You’ve got two things: a soul and a body.
Your body is limited by its senses. You learn, you grow, you develop, you change. Your body at conception isn’t the same as your body at birth. Your body at your first birthday isn’t your body at your fifth birthday. Your body when you graduate high school isn’t your body when you have your first grandchild.
But that doesn’t mean that you’re a lesser “you” at conception than you are when you have your first grandchild, just like it doesn’t mean you’re a lesser “you” when you have your first birthday versus when you graduate college. You’re just different-- in your experiences, in your understanding, in your development, in your role in life, in your capacity to think things through and make judgement calls.
But your “self” doesn’t hinge on your ability to think things through or make judgement calls— or else there’d be a whole lot of adults with poor decision-making skills who would be in trouble!
Your soul, on the other hand, isn’t limited by senses, or experiences, or maturity, or what it’s learned. So the soul of someone who’s been dead for a day isn’t much different than the soul of someone who’s been dead for a thousand years. The time for growth and development is during life— when you actively choose God, and cultivate virtue, and love, and perform acts of charity, and earn grace and merit.
So— an unborn baby has a body. It just happens to be inside of someone else’s body at this moment in time.

And so you have things like the Visitation, which indicate that it’s not beyond possibility for a baby in utero to be just as spiritually engaged (in whatever way God dictates) as a scholar who’s studied his whole life. Because didn’t the unborn John the Baptist recognize Jesus, whereas the Pharisees and Sadducees couldn’t?

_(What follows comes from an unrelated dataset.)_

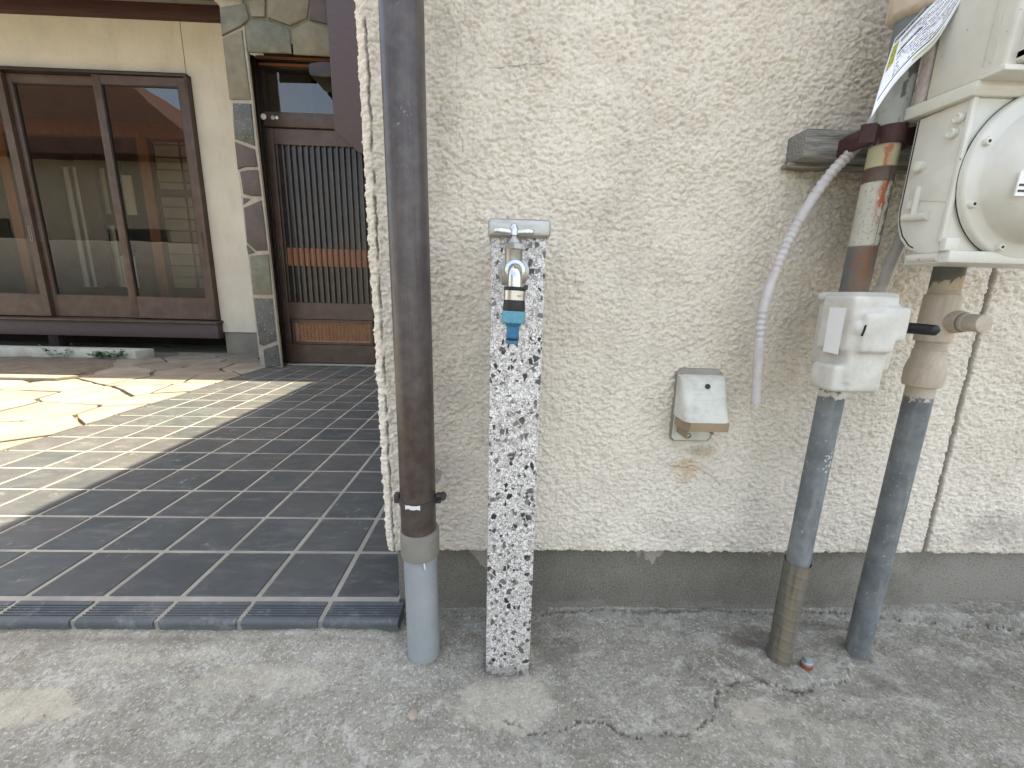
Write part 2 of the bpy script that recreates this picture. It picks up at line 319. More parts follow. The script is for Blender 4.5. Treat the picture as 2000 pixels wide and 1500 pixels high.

But once you die-- and once you no longer have that earthly body-- there’s no more spiritual struggle, because you see things as they are. There’s no more desire to choose evil because it’s been disguised as good. You’ve had your chance to pursue virtue and accumulate merit. And that’s why it’s such a terrible thing to cut someone’s life prematurely short— because you rob them of that opportunity to accumulate spiritual treasure.